*Problem statement*
The lines to reproduce run from the first one through the line containing "SC.camera = cam". Reproduce them exactly.

※ ※ ※

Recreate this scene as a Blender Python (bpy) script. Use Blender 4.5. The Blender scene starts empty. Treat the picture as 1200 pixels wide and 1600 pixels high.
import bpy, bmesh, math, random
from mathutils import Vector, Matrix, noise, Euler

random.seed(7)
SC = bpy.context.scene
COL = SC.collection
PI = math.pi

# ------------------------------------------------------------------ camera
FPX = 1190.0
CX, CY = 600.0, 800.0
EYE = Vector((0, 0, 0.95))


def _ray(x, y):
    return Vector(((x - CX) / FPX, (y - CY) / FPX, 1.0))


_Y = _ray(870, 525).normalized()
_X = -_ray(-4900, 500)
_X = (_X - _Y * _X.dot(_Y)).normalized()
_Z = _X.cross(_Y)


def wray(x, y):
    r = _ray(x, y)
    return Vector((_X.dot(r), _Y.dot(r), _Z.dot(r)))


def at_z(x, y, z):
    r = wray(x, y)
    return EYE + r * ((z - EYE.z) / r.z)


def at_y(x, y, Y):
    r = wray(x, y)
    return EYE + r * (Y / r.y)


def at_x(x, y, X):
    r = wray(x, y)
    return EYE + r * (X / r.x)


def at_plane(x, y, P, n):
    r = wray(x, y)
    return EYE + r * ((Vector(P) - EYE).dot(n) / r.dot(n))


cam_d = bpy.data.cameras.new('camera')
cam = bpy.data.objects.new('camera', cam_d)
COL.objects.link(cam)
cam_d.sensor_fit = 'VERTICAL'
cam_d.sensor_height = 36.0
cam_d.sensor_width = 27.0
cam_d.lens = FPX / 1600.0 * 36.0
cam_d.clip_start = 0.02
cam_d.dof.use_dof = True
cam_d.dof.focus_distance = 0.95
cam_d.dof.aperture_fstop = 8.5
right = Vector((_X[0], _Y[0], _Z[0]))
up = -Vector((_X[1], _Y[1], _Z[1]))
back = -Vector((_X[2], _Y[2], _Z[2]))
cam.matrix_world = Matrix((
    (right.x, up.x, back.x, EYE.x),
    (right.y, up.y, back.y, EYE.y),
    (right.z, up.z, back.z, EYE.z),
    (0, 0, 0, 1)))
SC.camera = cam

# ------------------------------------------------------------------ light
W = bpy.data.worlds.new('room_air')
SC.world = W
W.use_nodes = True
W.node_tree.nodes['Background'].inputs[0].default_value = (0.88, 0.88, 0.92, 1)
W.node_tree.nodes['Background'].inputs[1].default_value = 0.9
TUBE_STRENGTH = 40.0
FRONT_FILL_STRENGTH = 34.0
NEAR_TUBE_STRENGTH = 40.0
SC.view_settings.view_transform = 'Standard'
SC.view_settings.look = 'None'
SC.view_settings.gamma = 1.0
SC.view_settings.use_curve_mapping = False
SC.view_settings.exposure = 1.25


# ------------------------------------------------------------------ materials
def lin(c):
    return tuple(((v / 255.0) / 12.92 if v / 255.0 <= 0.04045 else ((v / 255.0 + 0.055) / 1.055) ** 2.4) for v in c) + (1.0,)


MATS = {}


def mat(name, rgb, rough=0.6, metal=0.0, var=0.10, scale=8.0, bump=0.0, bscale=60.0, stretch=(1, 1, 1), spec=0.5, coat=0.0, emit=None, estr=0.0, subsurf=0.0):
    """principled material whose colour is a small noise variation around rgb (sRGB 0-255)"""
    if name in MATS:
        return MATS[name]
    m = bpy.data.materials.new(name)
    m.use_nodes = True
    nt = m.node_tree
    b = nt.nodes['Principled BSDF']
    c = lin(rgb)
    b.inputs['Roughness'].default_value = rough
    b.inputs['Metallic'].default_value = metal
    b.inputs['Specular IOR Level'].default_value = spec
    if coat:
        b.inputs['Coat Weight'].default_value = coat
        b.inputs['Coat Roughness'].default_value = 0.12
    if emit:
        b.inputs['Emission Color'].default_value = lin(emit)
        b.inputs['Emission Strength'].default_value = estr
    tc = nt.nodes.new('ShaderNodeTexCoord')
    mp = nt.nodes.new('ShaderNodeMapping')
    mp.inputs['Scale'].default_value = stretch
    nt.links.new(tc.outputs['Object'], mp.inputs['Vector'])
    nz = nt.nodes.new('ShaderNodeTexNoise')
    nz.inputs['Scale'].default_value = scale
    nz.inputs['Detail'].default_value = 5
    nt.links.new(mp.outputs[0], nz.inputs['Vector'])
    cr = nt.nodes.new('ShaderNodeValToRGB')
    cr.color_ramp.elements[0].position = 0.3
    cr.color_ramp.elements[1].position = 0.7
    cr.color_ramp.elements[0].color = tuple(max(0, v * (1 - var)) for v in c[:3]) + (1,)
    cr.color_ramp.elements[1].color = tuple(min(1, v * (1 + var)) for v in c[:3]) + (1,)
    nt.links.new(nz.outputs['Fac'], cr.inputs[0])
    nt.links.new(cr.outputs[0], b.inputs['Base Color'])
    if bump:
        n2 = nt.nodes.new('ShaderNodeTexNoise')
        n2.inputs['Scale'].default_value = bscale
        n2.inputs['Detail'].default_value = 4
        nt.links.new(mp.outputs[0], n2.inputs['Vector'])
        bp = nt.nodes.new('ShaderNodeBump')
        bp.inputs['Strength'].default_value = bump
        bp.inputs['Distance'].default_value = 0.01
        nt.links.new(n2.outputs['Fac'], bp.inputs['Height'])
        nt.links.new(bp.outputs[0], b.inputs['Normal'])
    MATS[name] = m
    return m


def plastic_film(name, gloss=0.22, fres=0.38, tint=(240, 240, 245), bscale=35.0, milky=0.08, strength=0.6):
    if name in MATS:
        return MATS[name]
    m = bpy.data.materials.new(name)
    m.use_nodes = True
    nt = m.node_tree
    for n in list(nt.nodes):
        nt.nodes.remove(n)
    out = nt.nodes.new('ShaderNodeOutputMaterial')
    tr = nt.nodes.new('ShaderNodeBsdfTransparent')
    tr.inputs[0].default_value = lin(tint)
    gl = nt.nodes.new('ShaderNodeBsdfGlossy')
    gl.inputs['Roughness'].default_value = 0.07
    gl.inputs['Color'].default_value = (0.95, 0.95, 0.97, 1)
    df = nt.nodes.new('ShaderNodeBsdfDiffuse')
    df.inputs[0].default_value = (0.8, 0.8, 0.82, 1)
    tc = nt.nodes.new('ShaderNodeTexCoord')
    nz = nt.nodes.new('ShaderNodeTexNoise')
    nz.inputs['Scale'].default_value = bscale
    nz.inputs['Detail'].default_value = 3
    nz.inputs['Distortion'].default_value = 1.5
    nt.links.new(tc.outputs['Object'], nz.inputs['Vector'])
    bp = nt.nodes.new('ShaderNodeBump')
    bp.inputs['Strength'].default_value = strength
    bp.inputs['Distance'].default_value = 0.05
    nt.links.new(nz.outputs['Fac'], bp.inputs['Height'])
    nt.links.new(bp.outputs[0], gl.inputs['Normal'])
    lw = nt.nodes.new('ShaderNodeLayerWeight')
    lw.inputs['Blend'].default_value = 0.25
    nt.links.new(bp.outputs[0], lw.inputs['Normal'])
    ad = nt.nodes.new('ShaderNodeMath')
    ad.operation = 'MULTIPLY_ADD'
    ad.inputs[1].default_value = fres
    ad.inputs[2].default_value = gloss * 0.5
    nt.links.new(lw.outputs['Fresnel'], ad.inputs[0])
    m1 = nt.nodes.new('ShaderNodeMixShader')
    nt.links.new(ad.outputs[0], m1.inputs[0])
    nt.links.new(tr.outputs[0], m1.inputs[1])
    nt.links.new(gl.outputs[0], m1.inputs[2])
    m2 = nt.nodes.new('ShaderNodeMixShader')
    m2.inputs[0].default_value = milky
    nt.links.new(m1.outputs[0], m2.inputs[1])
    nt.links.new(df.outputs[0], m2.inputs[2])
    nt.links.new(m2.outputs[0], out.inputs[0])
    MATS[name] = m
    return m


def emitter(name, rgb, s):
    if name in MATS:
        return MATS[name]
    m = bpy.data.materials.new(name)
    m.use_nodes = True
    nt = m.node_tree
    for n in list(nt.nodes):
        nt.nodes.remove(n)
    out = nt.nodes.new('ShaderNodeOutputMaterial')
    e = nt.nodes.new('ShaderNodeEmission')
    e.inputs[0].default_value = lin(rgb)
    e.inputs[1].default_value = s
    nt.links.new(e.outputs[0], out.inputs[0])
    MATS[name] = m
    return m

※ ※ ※

*Finished task*
Recreate this scene as a Blender Python (bpy) script. Use Blender 4.5. The Blender scene starts empty. Treat the picture as 1200 pixels wide and 1600 pixels high.
import bpy, bmesh, math, random
from mathutils import Vector, Matrix, noise, Euler

random.seed(7)
SC = bpy.context.scene
COL = SC.collection
PI = math.pi

# ------------------------------------------------------------------ camera
FPX = 1190.0
CX, CY = 600.0, 800.0
EYE = Vector((0, 0, 0.95))


def _ray(x, y):
    return Vector(((x - CX) / FPX, (y - CY) / FPX, 1.0))


_Y = _ray(870, 525).normalized()
_X = -_ray(-4900, 500)
_X = (_X - _Y * _X.dot(_Y)).normalized()
_Z = _X.cross(_Y)


def wray(x, y):
    r = _ray(x, y)
    return Vector((_X.dot(r), _Y.dot(r), _Z.dot(r)))


def at_z(x, y, z):
    r = wray(x, y)
    return EYE + r * ((z - EYE.z) / r.z)


def at_y(x, y, Y):
    r = wray(x, y)
    return EYE + r * (Y / r.y)


def at_x(x, y, X):
    r = wray(x, y)
    return EYE + r * (X / r.x)


def at_plane(x, y, P, n):
    r = wray(x, y)
    return EYE + r * ((Vector(P) - EYE).dot(n) / r.dot(n))


cam_d = bpy.data.cameras.new('camera')
cam = bpy.data.objects.new('camera', cam_d)
COL.objects.link(cam)
cam_d.sensor_fit = 'VERTICAL'
cam_d.sensor_height = 36.0
cam_d.sensor_width = 27.0
cam_d.lens = FPX / 1600.0 * 36.0
cam_d.clip_start = 0.02
cam_d.dof.use_dof = True
cam_d.dof.focus_distance = 0.95
cam_d.dof.aperture_fstop = 8.5
right = Vector((_X[0], _Y[0], _Z[0]))
up = -Vector((_X[1], _Y[1], _Z[1]))
back = -Vector((_X[2], _Y[2], _Z[2]))
cam.matrix_world = Matrix((
    (right.x, up.x, back.x, EYE.x),
    (right.y, up.y, back.y, EYE.y),
    (right.z, up.z, back.z, EYE.z),
    (0, 0, 0, 1)))
SC.camera = cam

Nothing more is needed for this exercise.